Tidakkah aku berhak menulis sesuai keinginanku?
Dan.
Akan kucoba lakukan!
Teruntuk standard dan aturan.
Maaf, aku ingin menemukan kembali hidupku.
Aku tidak lagi bisa mendewakanmu sebagai batasan tulisanku, karena sungguh akan membuatku benar-benar kehilangan diriku.
Aku menyayangi hidupku.
Aku ingin hidup, untuk diriku.
Tak peduli sesuai selera, bukankah itu akan membuatku lega? Mengertilah!
Maka jika kau juga menyayangi hidupmu, hiduplah tanpa mengkhawatirkan banyak hal. Lakukan keinginanmu. Bebaslah, hidupmu adalah milikmu. Lakukanlah sesuai keinginanmu.
Ribuan standard dan aturan, maaf kuabaikan kau sekarang.
Ribuan standard dan aturan, sekarang aku sudah dibebaskan, bukan?
Aku sadar,  kebebasan akan membuatku gundah menentukan jalan karena hanya akan terbang tanpa tujuan.

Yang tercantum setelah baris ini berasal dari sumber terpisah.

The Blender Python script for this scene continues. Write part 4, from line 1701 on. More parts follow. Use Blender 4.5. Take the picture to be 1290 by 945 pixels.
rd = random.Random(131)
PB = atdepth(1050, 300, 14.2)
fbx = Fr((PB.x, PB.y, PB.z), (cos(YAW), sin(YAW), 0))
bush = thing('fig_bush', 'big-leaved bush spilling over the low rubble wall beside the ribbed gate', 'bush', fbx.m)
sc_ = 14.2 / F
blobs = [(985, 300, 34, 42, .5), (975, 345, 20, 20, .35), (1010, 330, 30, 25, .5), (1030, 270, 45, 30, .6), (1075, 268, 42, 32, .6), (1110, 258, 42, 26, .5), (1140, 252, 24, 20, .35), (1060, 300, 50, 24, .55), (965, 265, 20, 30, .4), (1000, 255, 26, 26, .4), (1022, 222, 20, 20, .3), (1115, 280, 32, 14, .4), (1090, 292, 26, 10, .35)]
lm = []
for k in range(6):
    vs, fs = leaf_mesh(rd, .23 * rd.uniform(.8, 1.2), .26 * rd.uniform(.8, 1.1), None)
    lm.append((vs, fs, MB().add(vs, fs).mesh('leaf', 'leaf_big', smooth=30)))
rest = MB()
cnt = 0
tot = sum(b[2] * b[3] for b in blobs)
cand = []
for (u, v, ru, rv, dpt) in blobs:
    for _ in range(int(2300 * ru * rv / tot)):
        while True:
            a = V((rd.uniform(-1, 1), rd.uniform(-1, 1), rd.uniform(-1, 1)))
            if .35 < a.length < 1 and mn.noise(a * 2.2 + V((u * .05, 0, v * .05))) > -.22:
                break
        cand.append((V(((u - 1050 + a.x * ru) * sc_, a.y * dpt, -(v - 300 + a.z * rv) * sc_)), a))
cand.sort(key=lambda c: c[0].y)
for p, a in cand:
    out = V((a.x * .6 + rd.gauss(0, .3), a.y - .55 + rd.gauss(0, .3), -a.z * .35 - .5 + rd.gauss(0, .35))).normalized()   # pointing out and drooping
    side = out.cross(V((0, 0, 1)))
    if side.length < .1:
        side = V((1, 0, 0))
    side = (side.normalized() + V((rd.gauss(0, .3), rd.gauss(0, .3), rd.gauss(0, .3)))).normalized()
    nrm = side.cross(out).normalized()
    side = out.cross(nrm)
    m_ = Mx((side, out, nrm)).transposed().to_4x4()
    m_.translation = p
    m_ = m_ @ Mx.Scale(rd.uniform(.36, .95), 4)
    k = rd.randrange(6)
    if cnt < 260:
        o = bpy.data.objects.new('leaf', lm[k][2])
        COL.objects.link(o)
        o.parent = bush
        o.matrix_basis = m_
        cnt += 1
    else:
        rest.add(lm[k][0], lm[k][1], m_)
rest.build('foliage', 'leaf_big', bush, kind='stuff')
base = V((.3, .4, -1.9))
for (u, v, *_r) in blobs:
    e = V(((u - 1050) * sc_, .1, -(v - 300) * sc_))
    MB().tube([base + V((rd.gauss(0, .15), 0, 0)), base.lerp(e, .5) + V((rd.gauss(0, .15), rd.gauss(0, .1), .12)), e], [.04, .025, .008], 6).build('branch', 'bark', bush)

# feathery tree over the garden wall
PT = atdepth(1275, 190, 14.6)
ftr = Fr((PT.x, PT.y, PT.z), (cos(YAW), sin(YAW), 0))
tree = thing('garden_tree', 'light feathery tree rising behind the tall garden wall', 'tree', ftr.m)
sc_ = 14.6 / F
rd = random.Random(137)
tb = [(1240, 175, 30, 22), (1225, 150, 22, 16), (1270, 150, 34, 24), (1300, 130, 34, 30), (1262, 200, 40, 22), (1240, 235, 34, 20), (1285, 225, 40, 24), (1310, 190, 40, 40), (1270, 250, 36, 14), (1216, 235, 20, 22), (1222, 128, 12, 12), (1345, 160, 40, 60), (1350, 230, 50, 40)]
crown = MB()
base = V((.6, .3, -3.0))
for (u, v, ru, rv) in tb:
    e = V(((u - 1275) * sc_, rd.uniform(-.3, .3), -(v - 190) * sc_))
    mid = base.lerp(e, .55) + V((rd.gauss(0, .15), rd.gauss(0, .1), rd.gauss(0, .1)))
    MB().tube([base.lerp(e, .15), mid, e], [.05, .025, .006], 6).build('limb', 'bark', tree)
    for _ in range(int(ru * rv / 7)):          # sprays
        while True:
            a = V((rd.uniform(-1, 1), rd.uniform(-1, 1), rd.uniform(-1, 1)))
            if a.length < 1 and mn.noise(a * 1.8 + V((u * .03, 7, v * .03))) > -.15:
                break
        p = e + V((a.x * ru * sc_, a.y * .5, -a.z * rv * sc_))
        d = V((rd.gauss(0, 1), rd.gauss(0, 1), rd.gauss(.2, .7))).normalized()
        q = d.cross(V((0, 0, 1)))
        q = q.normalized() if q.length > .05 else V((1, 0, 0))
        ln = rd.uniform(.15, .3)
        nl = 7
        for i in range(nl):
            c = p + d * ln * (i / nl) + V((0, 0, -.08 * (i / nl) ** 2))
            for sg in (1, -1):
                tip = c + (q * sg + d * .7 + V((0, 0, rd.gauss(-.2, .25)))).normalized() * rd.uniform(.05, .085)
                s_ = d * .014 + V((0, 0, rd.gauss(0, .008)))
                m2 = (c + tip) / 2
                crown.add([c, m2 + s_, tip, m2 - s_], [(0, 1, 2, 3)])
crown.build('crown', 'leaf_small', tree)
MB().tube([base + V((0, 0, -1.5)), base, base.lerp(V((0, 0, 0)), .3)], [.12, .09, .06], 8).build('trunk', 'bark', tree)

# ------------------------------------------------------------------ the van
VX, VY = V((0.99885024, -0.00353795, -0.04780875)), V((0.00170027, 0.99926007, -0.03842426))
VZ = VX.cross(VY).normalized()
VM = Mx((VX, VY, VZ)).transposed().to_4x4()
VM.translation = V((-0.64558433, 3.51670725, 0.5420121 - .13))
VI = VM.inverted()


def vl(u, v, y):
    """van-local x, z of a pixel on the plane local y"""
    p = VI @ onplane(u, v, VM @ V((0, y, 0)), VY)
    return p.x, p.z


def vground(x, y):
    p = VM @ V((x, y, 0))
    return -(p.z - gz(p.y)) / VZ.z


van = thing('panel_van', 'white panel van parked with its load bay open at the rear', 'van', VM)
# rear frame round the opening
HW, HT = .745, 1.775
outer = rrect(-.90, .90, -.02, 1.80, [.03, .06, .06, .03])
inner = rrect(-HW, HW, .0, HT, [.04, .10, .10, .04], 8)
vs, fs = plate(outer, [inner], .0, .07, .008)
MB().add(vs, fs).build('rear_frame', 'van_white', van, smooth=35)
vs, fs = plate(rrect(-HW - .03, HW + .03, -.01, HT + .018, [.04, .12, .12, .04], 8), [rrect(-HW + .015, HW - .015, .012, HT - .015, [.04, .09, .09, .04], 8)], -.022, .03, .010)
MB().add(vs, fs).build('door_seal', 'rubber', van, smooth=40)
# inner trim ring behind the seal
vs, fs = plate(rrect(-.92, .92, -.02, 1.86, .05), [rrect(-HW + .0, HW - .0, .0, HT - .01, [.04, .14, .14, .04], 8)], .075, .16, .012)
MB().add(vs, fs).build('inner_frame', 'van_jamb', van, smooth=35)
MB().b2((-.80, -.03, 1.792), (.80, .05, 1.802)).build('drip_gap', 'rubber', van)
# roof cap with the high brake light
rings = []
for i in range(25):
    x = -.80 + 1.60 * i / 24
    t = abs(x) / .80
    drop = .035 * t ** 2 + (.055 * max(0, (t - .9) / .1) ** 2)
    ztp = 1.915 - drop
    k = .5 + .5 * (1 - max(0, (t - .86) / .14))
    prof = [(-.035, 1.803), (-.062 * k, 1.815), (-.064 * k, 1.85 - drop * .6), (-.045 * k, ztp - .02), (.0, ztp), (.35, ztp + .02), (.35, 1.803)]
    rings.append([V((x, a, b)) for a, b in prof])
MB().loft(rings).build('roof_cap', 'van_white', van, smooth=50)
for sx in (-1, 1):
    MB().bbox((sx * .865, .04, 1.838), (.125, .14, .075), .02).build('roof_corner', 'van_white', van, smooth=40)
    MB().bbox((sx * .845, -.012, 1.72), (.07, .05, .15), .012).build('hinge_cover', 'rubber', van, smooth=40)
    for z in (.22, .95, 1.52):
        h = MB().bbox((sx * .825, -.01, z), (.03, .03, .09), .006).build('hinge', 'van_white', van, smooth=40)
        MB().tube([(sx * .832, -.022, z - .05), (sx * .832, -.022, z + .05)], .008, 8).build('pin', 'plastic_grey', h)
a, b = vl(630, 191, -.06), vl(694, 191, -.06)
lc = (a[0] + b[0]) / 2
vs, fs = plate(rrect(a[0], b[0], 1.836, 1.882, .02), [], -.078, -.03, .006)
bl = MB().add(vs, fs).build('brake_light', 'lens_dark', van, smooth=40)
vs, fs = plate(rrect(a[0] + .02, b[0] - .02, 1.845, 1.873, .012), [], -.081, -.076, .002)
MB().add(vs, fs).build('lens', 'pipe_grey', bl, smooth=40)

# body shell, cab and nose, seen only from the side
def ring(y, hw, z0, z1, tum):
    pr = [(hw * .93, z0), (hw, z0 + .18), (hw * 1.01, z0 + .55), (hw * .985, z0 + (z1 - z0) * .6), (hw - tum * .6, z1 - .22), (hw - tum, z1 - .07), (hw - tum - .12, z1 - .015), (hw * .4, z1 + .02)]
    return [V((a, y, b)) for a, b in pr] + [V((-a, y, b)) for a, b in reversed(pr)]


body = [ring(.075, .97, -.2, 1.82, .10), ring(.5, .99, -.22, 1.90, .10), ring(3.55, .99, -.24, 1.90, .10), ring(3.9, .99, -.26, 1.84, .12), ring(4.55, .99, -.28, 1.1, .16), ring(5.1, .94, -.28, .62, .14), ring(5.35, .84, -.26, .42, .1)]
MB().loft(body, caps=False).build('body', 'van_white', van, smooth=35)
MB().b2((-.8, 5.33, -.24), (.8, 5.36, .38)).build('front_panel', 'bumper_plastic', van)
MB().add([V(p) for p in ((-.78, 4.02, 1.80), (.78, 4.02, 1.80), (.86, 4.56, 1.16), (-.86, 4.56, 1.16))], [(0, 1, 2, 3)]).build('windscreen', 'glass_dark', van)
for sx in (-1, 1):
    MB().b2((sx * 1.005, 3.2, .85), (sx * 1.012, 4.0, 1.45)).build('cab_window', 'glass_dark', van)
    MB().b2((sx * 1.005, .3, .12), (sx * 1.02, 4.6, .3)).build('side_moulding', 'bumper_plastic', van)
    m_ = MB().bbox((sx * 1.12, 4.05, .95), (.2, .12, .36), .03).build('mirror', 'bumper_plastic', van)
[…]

Tapi kupastikan, tidak akan lama.
Sementara aku terbang tanpa tujuan, kulakukan keinginan sembari menciptakan jalan.
Ya, aku ingin menciptakan jalan, bukannya mengikuti jalan.
Jika di jalan yang ku ciptakan, aku kembali bertemu denganmu, ku harap kita tetap bersahabat ya.
Sementara waktu, selamat tinggal aturan!